> **Your instructions**
Without the pictures, set down every line of the data exactly.

□ □ □ □ □

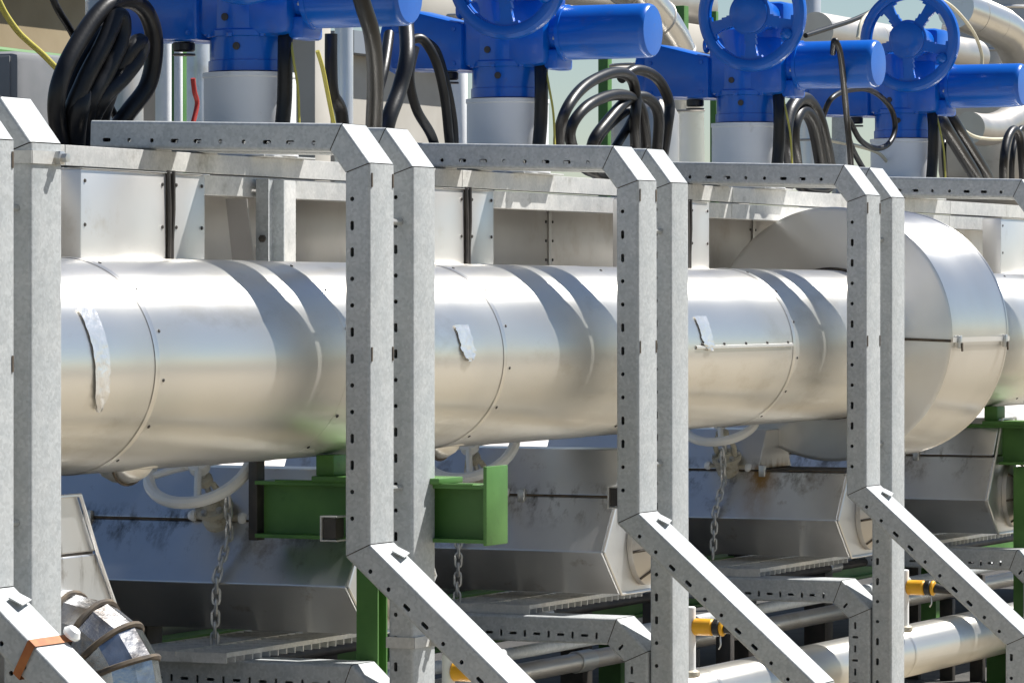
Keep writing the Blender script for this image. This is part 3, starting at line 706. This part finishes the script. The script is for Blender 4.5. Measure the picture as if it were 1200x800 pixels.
# back row that closes the view under the duct
bk = empty("back_header_pipe", (14, 7.5, .2), "dull clad header pipe on the ground behind the valve boxes", "pipe")
for a in range(6, 24, 3):
    MB().cyl((a, 7.55, .72), (a + 2.995, 7.55, .72), .46, 48).build("cladding_sheet", "clad_dull", bk)
gb = empty("green_beam", (14, 7.05, 0), "long green steel beam low behind the cable tray", "beam")
for a in range(8, 24, 4):
    y = 7.0; z0, z1 = .36, .56
    MB().prism([(y, z0), (y + .1, z0), (y + .1, z0 + .012), (y + .055, z0 + .012), (y + .055, z1 - .012), (y + .1, z1 - .012), (y + .1, z1), (y, z1), (y, z1 - .012), (y + .045, z1 - .012), (y + .045, z0 + .012), (y, z0 + .012)], a, a + 3.99, "yz").build("beam_section", "green_paint", gb, smooth=0)
    MB().box(a + .3, a + .4, y, y + .1, 0, .358).build("stub_post", "green_paint", gb)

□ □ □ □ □

> **Response for this exercise**
Keep writing the Blender script for this image. This is part 3, starting at line 706. This part finishes the script. The script is for Blender 4.5. Measure the picture as if it were 1200x800 pixels.
# back row that closes the view under the duct
bk = empty("back_header_pipe", (14, 7.5, .2), "dull clad header pipe on the ground behind the valve boxes", "pipe")
for a in range(6, 24, 3):
    MB().cyl((a, 7.55, .72), (a + 2.995, 7.55, .72), .46, 48).build("cladding_sheet", "clad_dull", bk)
gb = empty("green_beam", (14, 7.05, 0), "long green steel beam low behind the cable tray", "beam")
for a in range(8, 24, 4):
    y = 7.0; z0, z1 = .36, .56
    MB().prism([(y, z0), (y + .1, z0), (y + .1, z0 + .012), (y + .055, z0 + .012), (y + .055, z1 - .012), (y + .1, z1 - .012), (y + .1, z1), (y, z1), (y, z1 - .012), (y + .045, z1 - .012), (y + .045, z0 + .012), (y, z0 + .012)], a, a + 3.99, "yz").build("beam_section", "green_paint", gb, smooth=0)
    MB().box(a + .3, a + .4, y, y + .1, 0, .358).build("stub_post", "green_paint", gb)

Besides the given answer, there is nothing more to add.